Clinging, desire, craving - whatever you want to call it - is the tinderbox of hardship. In this case it’s the craving to do the right thing. That’s what’s eating this guy up. To be honest, it’s not a bad place to be, which is why he already wants to fix it.

3. Suffering can be overcome by practicing non attachment

There is a way out. The best efforts of human endeavor can remove the causes of suffering by being free from delusions, craving. Take away the foothold and the basis of any trouble. This guy is not quite there, and I always find the third truth a kind of half-truth in a literal sense. It’s a means to an end, a Get Out of Jail card, because the last truth tells you how to do it.

4. Do the right thing

Suffering can be overcome by doing the right thing. There’s a little more to it that that, a whole Eightfold path based on right speech, right intentions, right thought, etc, but there’s no time to go into that here, because there’s the more immediate need of the stay/go thing.

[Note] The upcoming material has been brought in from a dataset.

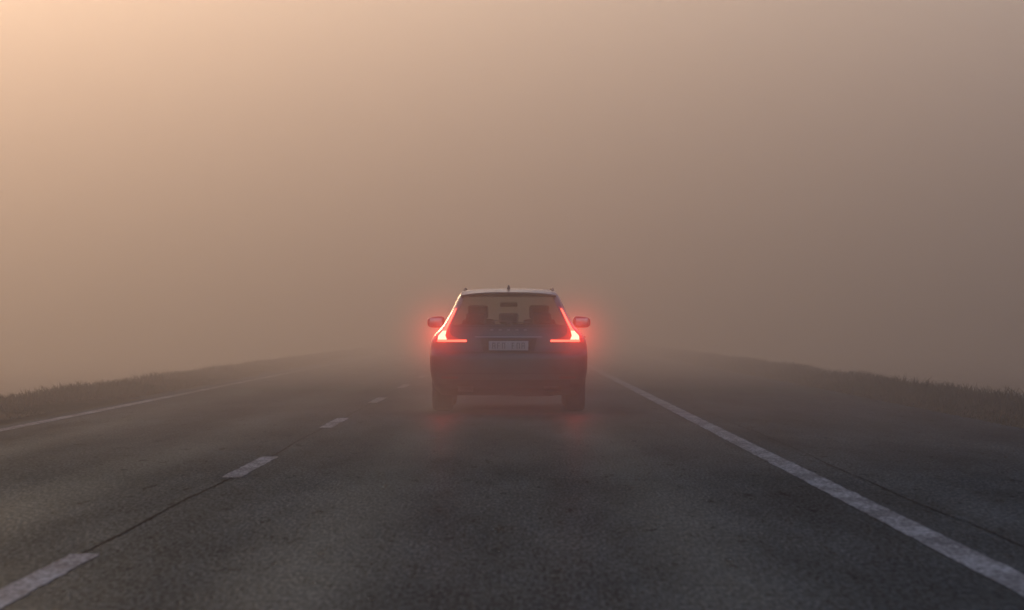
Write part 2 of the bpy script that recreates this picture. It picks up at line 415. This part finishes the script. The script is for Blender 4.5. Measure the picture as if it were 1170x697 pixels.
# wheels
def wheel(x,y,s):
    prof=[(-.12,.22),(-.125,.27),(-.118,.315),(-.09,.338),(-.04,.343),(.04,.343),(.09,.338),(.118,.315),(.125,.27),(.12,.22)]
    V=[];F=[];n_=48
    for i in range(n_):
        a=2*math.pi*i/n_
        for (px,r) in prof: V.append((px,r*math.cos(a),r*math.sin(a)))
    p=len(prof)
    for i in range(n_):
        for k in range(p-1):
            a=i*p+k; b_=((i+1)%n_)*p+k; F.append((a,a+1,b_+1,b_))
    t=mesh_obj('tyre',V,F,[rub],smooth=True,parent=car); t.location=(x,y,.343)
    bm=bmesh.new(); bmesh.ops.create_cone(bm,cap_ends=True,segments=48,radius1=.225,radius2=.225,depth=.15)
    for v in bm.verts: v.co=Vector((v.co.z,v.co.x,v.co.y))
    o=bm_obj('rim_barrel',bm,black,False,car); o.location=(x,y,.343)
    bm=bmesh.new()
    for k in range(5):
        a=2*math.pi*k/5
        r=bmesh.ops.create_cube(bm,size=1)
        for v in r['verts']:
            wd=.07 if v.co.z>0 else .04
            q=Vector((v.co.x*.03,v.co.y*wd,(v.co.z+.5)*.22)); v.co=Matrix.Rotation(a,3,'X')@q
    r=bmesh.ops.create_cone(bm,cap_ends=True,segments=20,radius1=.045,radius2=.04,depth=.04)
    for v in r['verts']: v.co=Vector((v.co.z,v.co.x,v.co.y))
    o=bm_obj('rim_spokes',bm,alloy,False,car); o.location=(x+s*.095,y,.343)
for yy in (.98,3.92):
    for s in (-1,1): wheel(s*.80,yy,s)
    rbox('axle',(0,yy,.30),(1.4,.09,.07),black,.02,car)
rbox('exhaust_box',(.3,.7,.24),(.5,.3,.12),black,.04,car)
# interior
rbox('load_cover',(0,.72,.99),(1.3,.95,.02),dark,.005,car)
rbox('cabin_floor',(0,2.3,.45),(1.5,2.8,.05),dark,.01,car)
rbox('rear_bench',(0,1.35,.80),(1.25,.16,.50),dark,.05,car,rot=(math.radians(-12),0,0))
for x in (-.40,0,.40): rbox('headrest',(x,1.30,1.12),(.24,.09,.13),dark,.035,car)
for x in (-.38,.38):
    rbox('front_seat',(x,2.25,.83),(.48,.15,.58),dark,.06,car,rot=(math.radians(-12),0,0),taper=.85)
    rbox('headrest',(x,2.18,1.20),(.25,.10,.17),dark,.04,car)
rbox('dashboard',(0,3.25,.90),(1.35,.5,.2),dark,.06,car)
rbox('inside_mirror',(0,2.85,1.30),(.22,.03,.06),black,.01,car)
car.location=(-.062,43.0,0)

for s in (-1,1):
    ld=bpy.data.lights.new('tail_lamp_light','SPOT'); ld.energy=18; ld.color=(1,.05,.02); ld.shadow_soft_size=.02
    ld.spot_size=math.radians(150); ld.spot_blend=.6
    lo=bpy.data.objects.new('tail_lamp_light',ld); col.objects.link(lo); lo.parent=car
    lo.location=(s*.79,rear_y(.79,.91)-.06,.91); lo.rotation_euler=(math.radians(82),0,math.radians(180))

# added self-emitting red volumes, standing in for the tail lamps' halo in fog
def glow(name,loc,rad,k):
    m=bpy.data.materials.new('emissive_halo'); m.use_nodes=True; t=m.node_tree; t.nodes.remove(t.nodes['Principled BSDF'])
    tc=N(m,'ShaderNodeTexCoord'); ln=N(m,'ShaderNodeVectorMath',operation='LENGTH'); L(m,tc.outputs['Object'],ln.inputs[0])
    r=ln.outputs['Value']
    f=math_(m,'POWER',math_(m,'MAXIMUM',math_(m,'SUBTRACT',1.,r),0.),3.2)
    f=math_(m,'DIVIDE',f,math_(m,'ADD',math_(m,'MULTIPLY',r,1.),.05))
    e=N(m,'ShaderNodeEmission'); e.inputs[0].default_value=(1,.05,.03,1); L(m,math_(m,'MULTIPLY',f,k),e.inputs[1])
    L(m,e.outputs[0],t.nodes['Material Output'].inputs['Volume'])
    bm=bmesh.new(); bmesh.ops.create_icosphere(bm,subdivisions=4,radius=1)
    me=bpy.data.meshes.new(name); bm.to_mesh(me); bm.free(); me.materials.append(m)
    o=bpy.data.objects.new(name,me); col.objects.link(o); o.parent=car; o.location=loc; o.scale=(rad,)*3
    return o
for s in (-1,1): glow('emissive_halo',(s*.80,.12,.93),.92,.43)

# spray thrown up by the tyres
m=bpy.data.materials.new('road_spray'); m.use_nodes=True; t=m.node_tree; t.nodes.remove(t.nodes['Principled BSDF'])
tc=N(m,'ShaderNodeTexCoord'); ln=N(m,'ShaderNodeVectorMath',operation='LENGTH'); L(m,tc.outputs['Object'],ln.inputs[0])
f=math_(m,'POWER',math_(m,'MAXIMUM',math_(m,'SUBTRACT',1.,ln.outputs['Value']),0.),1.5)
s_=N(m,'ShaderNodeVolumeScatter'); s_.inputs['Color'].default_value=(*FC,1); s_.inputs['Anisotropy'].default_value=.6
L(m,math_(m,'MULTIPLY',f,.20),s_.inputs['Density']); L(m,s_.outputs[0],t.nodes['Material Output'].inputs['Volume'])
bm=bmesh.new(); bmesh.ops.create_icosphere(bm,subdivisions=4,radius=1)
me=bpy.data.meshes.new('spray'); bm.to_mesh(me); bm.free(); me.materials.append(m)
o=bpy.data.objects.new('spray',me); col.objects.link(o); o.parent=car; o.location=(0,.1,.12); o.scale=(1.7,3.0,.65)

# ------------------------------------------------------------ camera
cd=bpy.data.cameras.new('camera'); cam=bpy.data.objects.new('camera',cd); col.objects.link(cam)
cd.sensor_width=36; cd.lens=127.3; cd.clip_end=6000; cd.clip_start=.1
cam.location=(0,0,1.0); cam.rotation_euler=(math.radians(90+.367),0,math.radians(.028))
cd.dof.use_dof=True; cd.dof.focus_distance=43.5; cd.dof.aperture_fstop=6.3
sc.camera=cam
sc.view_settings.view_transform='Standard'; sc.view_settings.look='None'; sc.view_settings.exposure=0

By staying behind and the hardship being double, he would be making it worse, but at least he has the chance to fix things. It’s better to give things a go and try and make things right than to bugger off, leaving single trouble behind.

Isn’t it? Maybe going and opting for single trouble is an act of compassion for those you are leaving behind. I think he should face the music and dance unless this guy is such a dufus that the others are all thinking: “Seriously dude, please leave. We don’t want any double trouble.”

So anyway

Trouble, double trouble, either way, there are always problems. No one can do no harm. Do the right thing. “Hang on, didn’t Spike Lee say that?” Dude, everyone’s said that. It’s not rocket science. Actually it is rocket science, but it’s everything else we set out to do. It doesn’t mean we all have to be driven, striving personalities and do gooders and annoy people. It’s not saying “do good”, it’s saying do what is best. If you have to cut down a tree to stop it falling on your house, then that’s what you do.

He should stay. If it’s all the same to the others, he should stay - double trouble be damned.

Never give up, stick around, do your dangdest and give it what you got.

“You get the best information, you consider all your options, you look at the potential good … and you do what you think is right.”
Leo McGarry - The West Wing, S.6:Ep.1

Next week
Teenage Kicks - A Non-Violent Approach
Plus - Miami Sound Machine’s “The Rhythm Is Gonna Get You”: The jihad of the mambo

2 Responses to “The Dharma Of The Clash”

  1. meesteryan Says:

    i miised episode 1. we were furiously trying to cram series 5 in time for either the first showing or the repeats. we failed.

    it’s ok though because we were somewhere trying to do the right thing. there’s always the DVDs. it’s nearly Christmas.

  2. Cliff Jones Says:

    You also missed episode 2, my friend. It was a double bill.

    We don’t always know how it ends.